Adam Michnik pisze o wyborach 4 czerwca 1989 r., że „bez świadomej, konsekwentnej polityki generała” byłyby one niemożliwe. To argument jak z tego dowcipu: a przecież mógł zabić. Czyli co zrobić? No właśnie. Ci, którzy dziękują Jaruzelskiemu za Okrągły Stół i wybory 4 czerwca, kompletnie mylą przyczyny ze skutkami. Z zachowanych dokumentów wynika, że celem Okrągłego Stołu nie było oddanie władzy. Gdyby komuniści wiedzieli, do czego on doprowadzi, z pewnością nie zgodziliby się na takie jego ustalenia.
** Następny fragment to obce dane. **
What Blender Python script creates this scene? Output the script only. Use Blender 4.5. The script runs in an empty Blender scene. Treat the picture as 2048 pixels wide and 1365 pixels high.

Ale problem jest nie tylko historyczny. Kiedy o Jaruzelskim piszemy, że to patriota, kiedy fetujemy w najdroższym hotelu jego jubileusz (generał przyjechał na uroczystość, choć jest zbyt chory, by się pojawić na sali sądowej), wywracamy do góry nogami prawdę o naszej historii. Czy stan wojenny był czasem, gdy jedni patrioci pałowali innych patriotów i tylko pech sprawił, że ponad 100 osób zapłaciło za to życiem? Żarty na bok.
PRL oczywiście nie jest czarno-biały, nie można wykreślić 45 lat historii powojennej Polski. Można byłoby się rozpływać nad patriotyzmem ostatniego dyktatora Polski Ludowej, gdyby III RP potrafiła w uczciwy i sprawiedliwy sposób osądzić nie tyle historię, ile realne zbrodnie i przestępstwa popełnione w okresie komunizmu. I nie chodzi o odwet, lecz o zwykłą odpowiedzialność za przelaną krew i łamane prawa człowieka.
Gdy dziś osoby takie jak Adam Michnik oburzają się na to, że głowę podnosi skrajna prawica, bo kibole zakłócają wykład Zygmunta Baumana, który do dziś nie rozliczył się ze swą stalinowską przeszłością, trudno się oprzeć wrażeniu, że bardziej niż faszyzm Polsce zagraża kompletne zapomnienie i rozgrzeszenie zła, jakim był komunizm. Faszyzmu jak na razie nie śmie promować nikt z tak zwanego mainstreamu, a komunistyczny dyktator staje się oto narodowym bohaterem.